“Decline and Fall is still worth reading, not just for historiographical, literary, and psychological reasons, but also for what we still learn from it about the decline and fall of the Roman Empire through the eyes of a highly talented person who spent long years reading and thinking about it.”
Nicholas Tate refers not
to Evelyn Waugh’s first novel but to Edward Gibbon’s six-volume History of
the Decline and Fall of the Roman Empire (1776-88). Tate is the stubborn sort of reader who sees no reason why we shouldn’t read the books that nourished our
forebears, who kept them in print for centuries.

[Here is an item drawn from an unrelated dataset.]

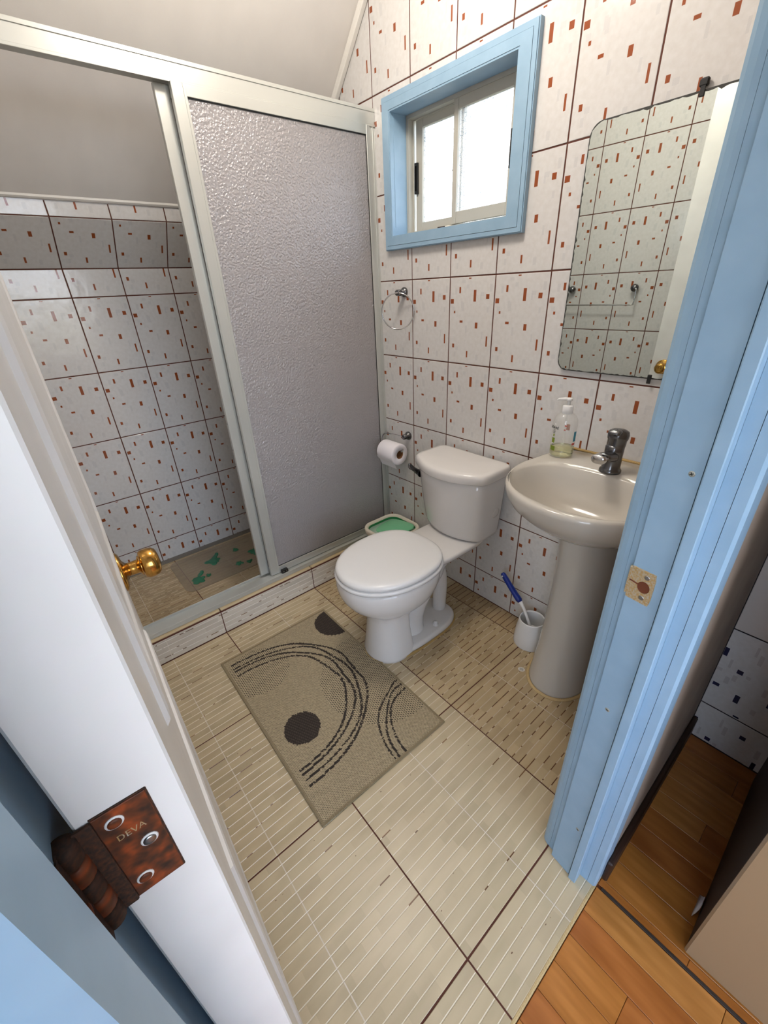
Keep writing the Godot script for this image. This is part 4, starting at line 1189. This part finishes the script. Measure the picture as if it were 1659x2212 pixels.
func build_soap():
	var o := thing("soap_bottle", "clear pump bottle with a little yellow soap, on the washbasin's back corner beside the tap", "soap bottle", Vector3(0.703, 0.8045, 0.088))
	o.rotation.y = 0.5
	var st := smooth()
	var prof := [[0.0, 0.031], [0.002, 0.0345], [0.01, 0.0355], [0.1, 0.0355], [0.116, 0.0335], [0.126, 0.0285], [0.133, 0.02], [0.136, 0.0135], [0.14, 0.0125]]
	var rings := []
	for q in prof: rings.append(oval(q[1], q[1] * 0.86, q[0]))
	loft(st, rings, true, true); part("bottle", st, M.clear_plastic, o)
	st = smooth(); rings = []
	for q in [[0.0035, 0.031], [0.006, 0.0335], [0.012, 0.0345], [0.031, 0.0345]]: rings.append(oval(q[1], q[1] * 0.86, q[0]))
	loft(st, rings); part("soap", st, M.soap, o)
	st = smooth(); lathe(st, [Vector2(0.0135, 0.133), Vector2(0.0155, 0.135), Vector2(0.0155, 0.156), Vector2(0.0135, 0.158), Vector2(0.007, 0.159)], 24)
	var pm := part("pump", st, M.plastic_white, o)
	st = smooth(); lathe(st, [Vector2(0.0058, 0.158), Vector2(0.0052, 0.171), Vector2(0.009, 0.1715), Vector2(0.0095, 0.178), Vector2(0.007, 0.1795)], 18); part("stem", st, M.plastic_white, pm)
	st = smooth(); tube(st, [Vector3(0.0, 0.1755, 0.0), Vector3(-0.012, 0.1758, 0.001), Vector3(-0.028, 0.1752, 0.002), Vector3(-0.032, 0.172, 0.002)], [0.0055, 0.005, 0.0036, 0.003], 12); part("nozzle", st, M.plastic_white, pm)
	st = smooth(); tube(st, [Vector3(0.004, 0.006, 0), Vector3(0.002, 0.07, 0), Vector3(0.0, 0.135, 0)], 0.0022, 8, false); part("dip_tube", st, M.clear_plastic, pm)
	# printed label: on the side towards the doorway's left and on the other side
	band(o, "label_print", 2.32, 2.66, 0.046, 0.062, M.label_green)
	band(o, "label_print", 2.2, 2.72, 0.022, 0.036, M.label_green)
	band(o, "label_print", 2.4, 2.55, 0.066, 0.074, M.label_green)
	band(o, "label_print", 2.2, 2.72, 0.0315, 0.0325, M.label_dark)
	band(o, "label_print", 2.25, 2.6, 0.0395, 0.0405, M.label_dark)
	for k in 3: band(o, "label_print", 2.36, 2.66 - 0.05 * k, 0.0765 + k * 0.0045, 0.078 + k * 0.0045, M.label_dark)
	band(o, "label_print", 2.36, 2.56, 0.1005, 0.106, M.label_white)
	var a := 2.47
	var dir := Vector3(0.0355 * cos(a), 0, 0.0305 * sin(a))
	var nrm := Vector3(cos(a) / 0.0355, 0, sin(a) / 0.0305).normalized()
	letters(o, "Hand", 0.0085, Transform3D(Basis(Vector3.UP.cross(nrm), Vector3.UP, nrm), dir + nrm * 0.0003 + Vector3(0, 0.094, 0)), M.label_dark, "lettering", 0.0003, true)
	band(o, "label_print", 0.3, 0.68, 0.052, 0.083, M.label_teal)
	band(o, "label_print", 0.36, 0.76, 0.041, 0.048, M.label_red)
	for k in 5: band(o, "label_print", 0.34, 0.7, 0.014 + k * 0.005, 0.0155 + k * 0.005, M.label_dark)
	band(o, "label_print", 1.45, 1.62, 0.101, 0.1045, M.label_red)
	band(o, "label_print", 1.5, 1.65, 0.089, 0.092, M.label_red)

func oval(a: float, b: float, y: float) -> PackedVector3Array:
	var ring := PackedVector3Array()
	for i in 36: ring.append(Vector3(a * cos(TAU * i / 36.0), y, -b * sin(TAU * i / 36.0)))
	return ring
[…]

Last month I wrote about a friend who is reading Gibbon’s masterwork for the first time, and he has sent
along an interim report on the experience. “I’m reading the book in the [David]
Wormsley edition, as you suggested,” he writes. “I’m going about it
systematically and reading 10 pages or so every evening, after dinner. I’m
taking notes and looking up a lot of information on the internet as I’m reading.

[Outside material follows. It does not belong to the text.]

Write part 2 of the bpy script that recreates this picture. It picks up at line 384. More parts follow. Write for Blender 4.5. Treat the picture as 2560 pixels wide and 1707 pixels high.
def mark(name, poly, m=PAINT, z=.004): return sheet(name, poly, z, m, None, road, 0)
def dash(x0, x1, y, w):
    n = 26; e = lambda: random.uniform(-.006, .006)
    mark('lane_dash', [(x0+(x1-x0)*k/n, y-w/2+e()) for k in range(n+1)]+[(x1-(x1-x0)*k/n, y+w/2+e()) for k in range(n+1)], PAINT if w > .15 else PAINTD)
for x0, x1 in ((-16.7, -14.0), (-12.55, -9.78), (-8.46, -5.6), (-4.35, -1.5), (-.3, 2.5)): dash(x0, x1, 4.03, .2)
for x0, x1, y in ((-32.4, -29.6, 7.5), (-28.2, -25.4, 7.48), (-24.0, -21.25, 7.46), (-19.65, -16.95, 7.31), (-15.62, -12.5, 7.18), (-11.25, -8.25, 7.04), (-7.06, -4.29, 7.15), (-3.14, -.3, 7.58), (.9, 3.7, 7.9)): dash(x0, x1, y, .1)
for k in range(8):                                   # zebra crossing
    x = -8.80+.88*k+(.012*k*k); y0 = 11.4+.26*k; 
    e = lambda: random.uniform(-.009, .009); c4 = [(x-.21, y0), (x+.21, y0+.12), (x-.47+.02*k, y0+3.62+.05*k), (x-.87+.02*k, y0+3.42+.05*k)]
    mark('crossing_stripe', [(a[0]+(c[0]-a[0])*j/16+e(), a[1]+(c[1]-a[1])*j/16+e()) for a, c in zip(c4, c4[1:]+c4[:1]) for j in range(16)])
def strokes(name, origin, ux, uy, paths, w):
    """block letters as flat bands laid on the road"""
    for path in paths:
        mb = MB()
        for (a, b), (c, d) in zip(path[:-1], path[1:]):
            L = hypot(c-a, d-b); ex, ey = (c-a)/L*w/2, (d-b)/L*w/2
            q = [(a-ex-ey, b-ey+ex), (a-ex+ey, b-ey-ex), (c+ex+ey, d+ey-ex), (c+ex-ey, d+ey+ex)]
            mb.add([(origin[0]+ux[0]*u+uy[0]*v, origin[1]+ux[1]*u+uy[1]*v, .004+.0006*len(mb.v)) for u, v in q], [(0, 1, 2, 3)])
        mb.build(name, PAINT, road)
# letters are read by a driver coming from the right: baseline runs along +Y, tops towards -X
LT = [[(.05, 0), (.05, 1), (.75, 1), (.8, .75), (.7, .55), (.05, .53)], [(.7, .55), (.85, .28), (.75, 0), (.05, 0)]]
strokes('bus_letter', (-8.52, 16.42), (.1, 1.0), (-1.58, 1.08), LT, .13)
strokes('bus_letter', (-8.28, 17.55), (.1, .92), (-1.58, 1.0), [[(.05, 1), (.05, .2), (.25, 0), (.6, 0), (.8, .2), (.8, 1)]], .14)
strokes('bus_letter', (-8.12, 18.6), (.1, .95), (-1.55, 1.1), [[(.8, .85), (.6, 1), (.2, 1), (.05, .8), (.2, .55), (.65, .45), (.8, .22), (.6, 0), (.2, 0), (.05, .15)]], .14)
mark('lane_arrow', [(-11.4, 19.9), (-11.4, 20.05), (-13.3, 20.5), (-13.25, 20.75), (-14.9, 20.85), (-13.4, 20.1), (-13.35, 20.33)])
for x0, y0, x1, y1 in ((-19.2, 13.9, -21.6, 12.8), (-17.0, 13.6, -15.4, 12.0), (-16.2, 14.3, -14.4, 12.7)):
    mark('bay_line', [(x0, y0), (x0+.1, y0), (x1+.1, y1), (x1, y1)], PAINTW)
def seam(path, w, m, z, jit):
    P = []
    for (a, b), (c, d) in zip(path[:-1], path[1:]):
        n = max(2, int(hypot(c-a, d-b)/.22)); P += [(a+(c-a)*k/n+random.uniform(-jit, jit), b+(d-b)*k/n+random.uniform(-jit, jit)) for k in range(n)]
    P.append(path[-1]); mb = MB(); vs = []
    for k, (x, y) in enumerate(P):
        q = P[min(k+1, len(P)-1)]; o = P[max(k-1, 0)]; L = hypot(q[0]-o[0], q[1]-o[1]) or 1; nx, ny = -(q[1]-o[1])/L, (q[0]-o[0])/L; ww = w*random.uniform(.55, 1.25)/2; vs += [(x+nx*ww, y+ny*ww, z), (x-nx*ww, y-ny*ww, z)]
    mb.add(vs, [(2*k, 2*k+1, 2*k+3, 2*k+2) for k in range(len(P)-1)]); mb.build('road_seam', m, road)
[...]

I look forward to this time every day.” Precisely the sort of news I like to
hear.
I stumbled on a pdf of
Tate’s Seven Books That Everyone Once Read and No One Now Does, published
last year by Ludovika University Press in Budapest, Hungary. I know nothing
about Tate but I suspect there’s a story behind his choice of that imprint.

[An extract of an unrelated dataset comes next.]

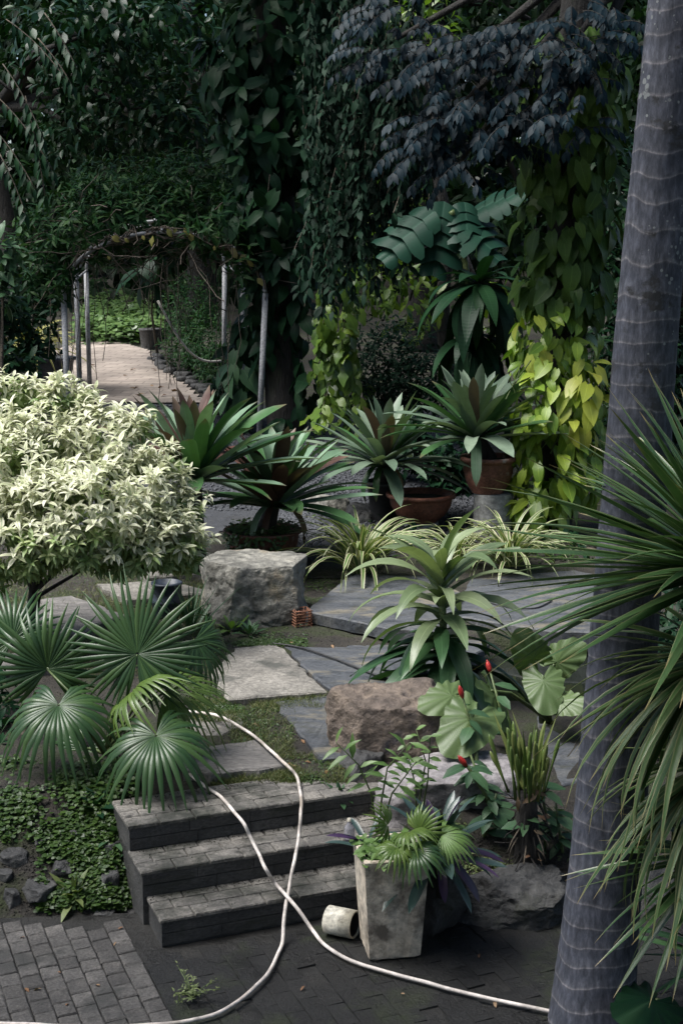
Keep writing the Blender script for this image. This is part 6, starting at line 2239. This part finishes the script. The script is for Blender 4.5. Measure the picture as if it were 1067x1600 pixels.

I’ve only skimmed portions of the book but already I admire his resolve and
scholarship. Here are the other books he devotes chapters to:
On Duties (44 B.C.), Marcus Tullius
Cicero
Parallel Lives (early second century
A.D.), Plutarch
The Consolations of
Philosophy (524-525
A.D.), Boethius
Le Morte Darthur (1469-70), Thomas Malory
The Pilgrim’s Progress (1678), John Bunyan
Waverley (1814), Walter Scott
Nothing exotic or arguably
obscure. The only volume I’ve not read is Malory’s, mostly because I’ve never
had much interest in the Arthurian legends. To his credit, Tate several times
refers to Theodore Dalrymple’s These Spindrift Pages (Mirabeau, 2023), which
he refers to as “a book about the thoughts that spring from looking through the
books in the author’s library, reminisces about second-hand bookshops and books
he has bought with traces of their previous owners.” Tate is never scolding or
snobbish. He loves these books, of course, but more importantly he knows our
ancestors did as well. Their endorsement speaks to us. I plan to read Seven
Books in its entirety. In a chapter titled “Why the ‘Great Unread’?” Tate
writes:
“We have also moved away
from a society with an educated class associated with the fostering of a ‘high
culture’, and permeated by the Aristotelian idea that the superior life is the
life of thought, to one that Mario Vargas Llosa has described as a
‘civilisation of spectacle’, in which cultural objects are assumed to be
ephemeral (como el popcorn), exist solely for purposes of entertainment
and are evaluated in terms of their financial success, and in which the old
notion of cultural hierarchies has largely been lost.”